-- start --
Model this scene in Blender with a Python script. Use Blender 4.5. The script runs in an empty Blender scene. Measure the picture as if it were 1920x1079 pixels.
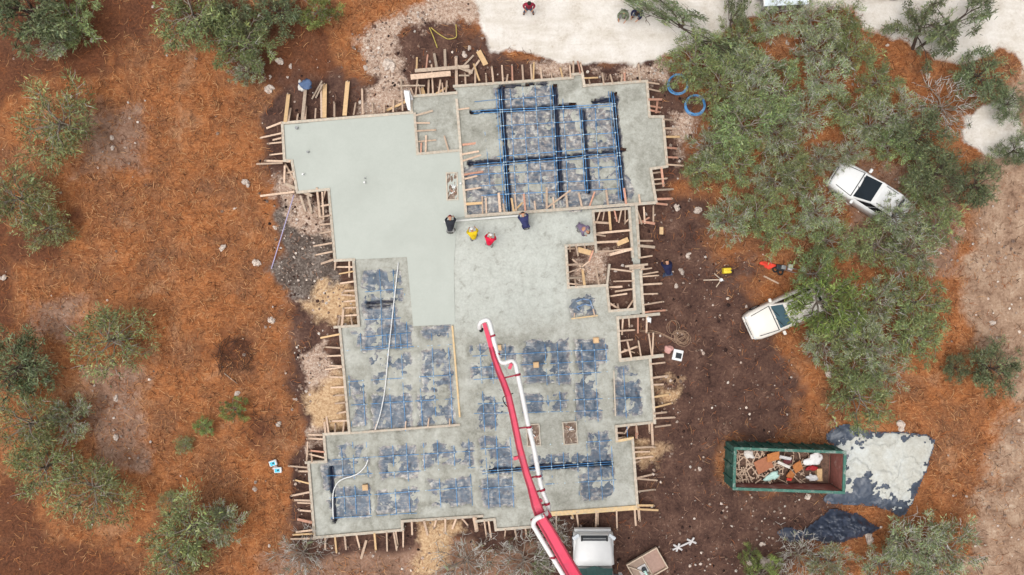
import bpy, bmesh, math, random
import numpy as np
from mathutils import Vector, Matrix
random.seed(7)
SC = bpy.context.scene
COL = SC.collection
# ---------------------------------------------------------------- camera, sky, sun, exposure
HC = 43.0                                   # height of the drone above the ground
PXM = 32.0                                  # photo pixels per metre on the ground
cam = bpy.data.cameras.new("camera"); camo = bpy.data.objects.new("camera", cam); COL.objects.link(camo)
camo.location = (0, 0, HC); camo.rotation_euler = (0, 0, 0)
cam.sensor_width = 36.0; cam.lens = 36.0 * HC / (1920 / PXM)
cam.clip_start = 0.5; cam.clip_end = 3000
SC.camera = camo
SUN_EL, SUN_AZ = math.radians(72), math.radians(235)
world = bpy.data.worlds.new("World"); SC.world = world; world.use_nodes = True
wn = world.node_tree.nodes; wl = world.node_tree.links
bg = wn["Background"]
sky = wn.new("ShaderNodeTexSky"); sky.sky_type = 'NISHITA'; sky.sun_disc = False
sky.sun_elevation = SUN_EL; sky.sun_rotation = SUN_AZ
sky.air_density = 1.0; sky.dust_density = 6.0; sky.ozone_density = 0.5
hs = wn.new("ShaderNodeHueSaturation"); hs.inputs['Saturation'].default_value = 0.22
wl.new(sky.outputs[0], hs.inputs['Color']); wl.new(hs.outputs[0], bg.inputs['Color'])
bg.inputs['Strength'].default_value = 0.15
sun = bpy.data.lights.new("sun", 'SUN'); sun.energy = 0.7; sun.angle = math.radians(60); sun.color = (1, .96, .9)
suno = bpy.data.objects.new("sun", sun); COL.objects.link(suno)
suno.rotation_euler = (math.pi / 2 - SUN_EL, 0, math.pi - SUN_AZ)
SC.view_settings.view_transform = 'Standard'; SC.view_settings.look = 'None'
SC.view_settings.exposure = 0.32; SC.view_settings.gamma = 1
SC.cycles.max_bounces = 5; SC.cycles.diffuse_bounces = 3; SC.cycles.transparent_max_bounces = 4
SC.cycles.use_denoising = True

# ---------------------------------------------------------------- helpers
def P(px, py, z=0.0):
    k = (HC - z) / HC / PXM
    return Vector(((px - 960) * k, (539.5 - py) * k, z))
def lin(c):
    c = c / 255.0
    return c / 12.92 if c <= .04045 else ((c + .055) / 1.055) ** 2.4
ALB = 1 / 1.3
def C(r, g, b, k=1.0):
    return (lin(r) * ALB * k, lin(g) * ALB * k, lin(b) * ALB * k, 1)
ORD = ['first', 'second', 'third', 'fourth', 'fifth', 'sixth', 'seventh', 'eighth', 'ninth', 'tenth', 'eleventh', 'twelfth',
       'thirteenth', 'fourteenth', 'fifteenth', 'sixteenth', 'seventeenth', 'eighteenth', 'nineteenth', 'twentieth', 'twenty-first', 'twenty-second']
def T(o, label=None, cat=None, group=None, kind=None):
    if label: o['label'] = label
    if cat: o['category'] = cat
    if group: o['group'] = group
    if kind: o['kind'] = kind
    return o
def thing(name, label, cat, loc=(0, 0, 0), rz=0.0, group=None):
    o = bpy.data.objects.new(name, None); COL.objects.link(o)
    o.location = loc; o.rotation_euler = (0, 0, rz); o.empty_display_size = .2
    return T(o, label, cat, group)
def link(name, me, m=None, parent=None):
    o = bpy.data.objects.new(name, me); COL.objects.link(o)
    if m is not None:
        if isinstance(m, (list, tuple)):
            for q in m: me.materials.append(q)
        else: me.materials.append(m)
    if parent is not None: o.parent = parent
    return o
def obj(name, bm, m=None, parent=None, smooth=False):
    me = bpy.data.meshes.new(name); bm.to_mesh(me); bm.free()
    if smooth:
        for p in me.polygons: p.use_smooth = True
    return link(name, me, m, parent)
def npmesh(name, V, F, cols=None, smooth=False):
    V = np.asarray(V, dtype=np.float32); F = np.asarray(F, dtype=np.int32)
    me = bpy.data.meshes.new(name); n, k = F.shape
    me.vertices.add(len(V)); me.vertices.foreach_set("co", V.ravel())
    me.loops.add(n * k); me.loops.foreach_set("vertex_index", F.ravel())
    me.polygons.add(n); me.polygons.foreach_set("loop_start", np.arange(0, n * k, k, dtype=np.int32))
    me.polygons.foreach_set("loop_total", np.full(n, k, dtype=np.int32))
    me.polygons.foreach_set("use_smooth", np.full(n, smooth))
    me.update(calc_edges=True)
    for nm, c in (cols or {}).items():
        a = me.attributes.new(nm, 'FLOAT_COLOR', 'POINT'); a.data.foreach_set("color", np.asarray(c, dtype=np.float32).ravel())
    return me
def box(bm, c, s, rz=0.0, M=None, bev=0.0, top=None):
    """box centre c, size s; top = (sx, sy) scale of the upper face"""
    r = bmesh.ops.create_cube(bm, size=1); vs = r['verts']
    for v in vs:
        t = top if (top and v.co.z > 0) else (1, 1)
        v.co = Vector((v.co.x * s[0] * t[0], v.co.y * s[1] * t[1], v.co.z * s[2]))
    if bev:
        es = list({e for v in vs for e in v.link_edges})
        g = bmesh.ops.bevel(bm, geom=es, offset=bev, segments=2, affect='EDGES', profile=.6)
        vs = list({v for f in g['faces'] for v in f.verts} | {v for v in vs if v.is_valid})
    X = Matrix.Translation(c) @ (M if M is not None else Matrix.Rotation(rz, 4, 'Z'))
    bmesh.ops.transform(bm, matrix=X, verts=vs)
    return vs
def beam(bm, a, b, w, h, bev=0.0, over=0.0):
    a, b = Vector(a), Vector(b); d = b - a; L = d.length
    if L < 1e-4: return
    x = d / L; up = Vector((0, 0, 1))
    if abs(x.z) > .98: up = Vector((0, 1, 0))
    y = up.cross(x).normalized(); z = x.cross(y)
    M = Matrix((x, y, z)).transposed().to_4x4()
    box(bm, (a + b) / 2, (L + over, w, h), M=M, bev=bev)
def tube(bm, pts, r, n=8, cap=True):
    pts = [Vector(p) for p in pts]; rs = r if isinstance(r, (list, tuple)) else [r] * len(pts)
    rings = []; prev = None
    for i, p in enumerate(pts):
        d = (pts[min(i + 1, len(pts) - 1)] - pts[max(i - 1, 0)]).normalized()
        u = prev if prev is not None else (Vector((0, 0, 1)) if abs(d.z) < .9 else Vector((1, 0, 0)))
        u = (u - d * u.dot(d)).normalized(); prev = u; v = d.cross(u)
        rings.append([bm.verts.new(p + (u * math.cos(2 * math.pi * k / n) + v * math.sin(2 * math.pi * k / n)) * rs[i]) for k in range(n)])
    for A, B in zip(rings, rings[1:]):
        for k in range(n): bm.faces.new((A[k], A[(k + 1) % n], B[(k + 1) % n], B[k]))
    if cap and n > 2:
        bm.faces.new(rings[0][::-1]); bm.faces.new(rings[-1])
def smooth_path(pts, n=6):
    pts = [Vector(p) for p in pts]; out = []
    for i in range(len(pts) - 1):
        p0, p1, p2, p3 = pts[max(i - 1, 0)], pts[i], pts[i + 1], pts[min(i + 2, len(pts) - 1)]
        for k in range(n):
            t = k / n
            out.append(.5 * ((2 * p1) + (p2 - p0) * t + (2 * p0 - 5 * p1 + 4 * p2 - p3) * t * t + (3 * p1 - p0 - 3 * p2 + p3) * t ** 3))
    out.append(pts[-1]); return out
# numpy value noise ------------------------------------------------------------
_tab = np.random.RandomState(3).rand(256, 256)
def vn(x, y, s=0):
    x = np.asarray(x) + s * 17.31; y = np.asarray(y) + s * 9.77
    xi = np.floor(x).astype(int); yi = np.floor(y).astype(int); fx = x - xi; fy = y - yi
    fx = fx * fx * (3 - 2 * fx); fy = fy * fy * (3 - 2 * fy)
    g = lambda a, b: _tab[a & 255, b & 255]
    return (g(xi, yi) * (1 - fx) + g(xi + 1, yi) * fx) * (1 - fy) + (g(xi, yi + 1) * (1 - fx) + g(xi + 1, yi + 1) * fx) * fy
def fbm(x, y, s=0, o=4):
    r = 0; a = .5; t = 0
    for i in range(o):
        r = r + a * vn(x * 2 ** i, y * 2 ** i, s + i * 3); t += a; a *= .5
    return r / t
def sst(a, b, x):
    t = np.clip((x - a) / (b - a), 0, 1); return t * t * (3 - 2 * t)
def sdist(X, Y, poly):
    """signed distance (same unit as poly), negative inside"""
    X = np.asarray(X, float); Y = np.asarray(Y, float); d2 = np.full(X.shape, 1e18); ins = np.zeros(X.shape, bool)
    for (x0, y0), (x1, y1) in zip(poly, poly[1:] + poly[:1]):
        ex, ey = x1 - x0, y1 - y0; L = ex * ex + ey * ey + 1e-12
        t = np.clip(((X - x0) * ex + (Y - y0) * ey) / L, 0, 1)
        d2 = np.minimum(d2, (X - x0 - t * ex) ** 2 + (Y - y0 - t * ey) ** 2)
        if y0 != y1:
            c = ((y0 > Y) != (y1 > Y)) & (X < ex * (Y - y0) / (y1 - y0) + x0); ins ^= c
    return np.where(ins, -1, 1) * np.sqrt(d2)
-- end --
In the data above, please extract the lines from the first one through the line with "SC.cycles.use_denoising = True", exactly, and keep pictures out.

■ **Finished task**
Model this scene in Blender with a Python script. Use Blender 4.5. The script runs in an empty Blender scene. Measure the picture as if it were 1920x1079 pixels.
import bpy, bmesh, math, random
import numpy as np
from mathutils import Vector, Matrix
random.seed(7)
SC = bpy.context.scene
COL = SC.collection
# ---------------------------------------------------------------- camera, sky, sun, exposure
HC = 43.0                                   # height of the drone above the ground
PXM = 32.0                                  # photo pixels per metre on the ground
cam = bpy.data.cameras.new("camera"); camo = bpy.data.objects.new("camera", cam); COL.objects.link(camo)
camo.location = (0, 0, HC); camo.rotation_euler = (0, 0, 0)
cam.sensor_width = 36.0; cam.lens = 36.0 * HC / (1920 / PXM)
cam.clip_start = 0.5; cam.clip_end = 3000
SC.camera = camo
SUN_EL, SUN_AZ = math.radians(72), math.radians(235)
world = bpy.data.worlds.new("World"); SC.world = world; world.use_nodes = True
wn = world.node_tree.nodes; wl = world.node_tree.links
bg = wn["Background"]
sky = wn.new("ShaderNodeTexSky"); sky.sky_type = 'NISHITA'; sky.sun_disc = False
sky.sun_elevation = SUN_EL; sky.sun_rotation = SUN_AZ
sky.air_density = 1.0; sky.dust_density = 6.0; sky.ozone_density = 0.5
hs = wn.new("ShaderNodeHueSaturation"); hs.inputs['Saturation'].default_value = 0.22
wl.new(sky.outputs[0], hs.inputs['Color']); wl.new(hs.outputs[0], bg.inputs['Color'])
bg.inputs['Strength'].default_value = 0.15
sun = bpy.data.lights.new("sun", 'SUN'); sun.energy = 0.7; sun.angle = math.radians(60); sun.color = (1, .96, .9)
suno = bpy.data.objects.new("sun", sun); COL.objects.link(suno)
suno.rotation_euler = (math.pi / 2 - SUN_EL, 0, math.pi - SUN_AZ)
SC.view_settings.view_transform = 'Standard'; SC.view_settings.look = 'None'
SC.view_settings.exposure = 0.32; SC.view_settings.gamma = 1
SC.cycles.max_bounces = 5; SC.cycles.diffuse_bounces = 3; SC.cycles.transparent_max_bounces = 4
SC.cycles.use_denoising = True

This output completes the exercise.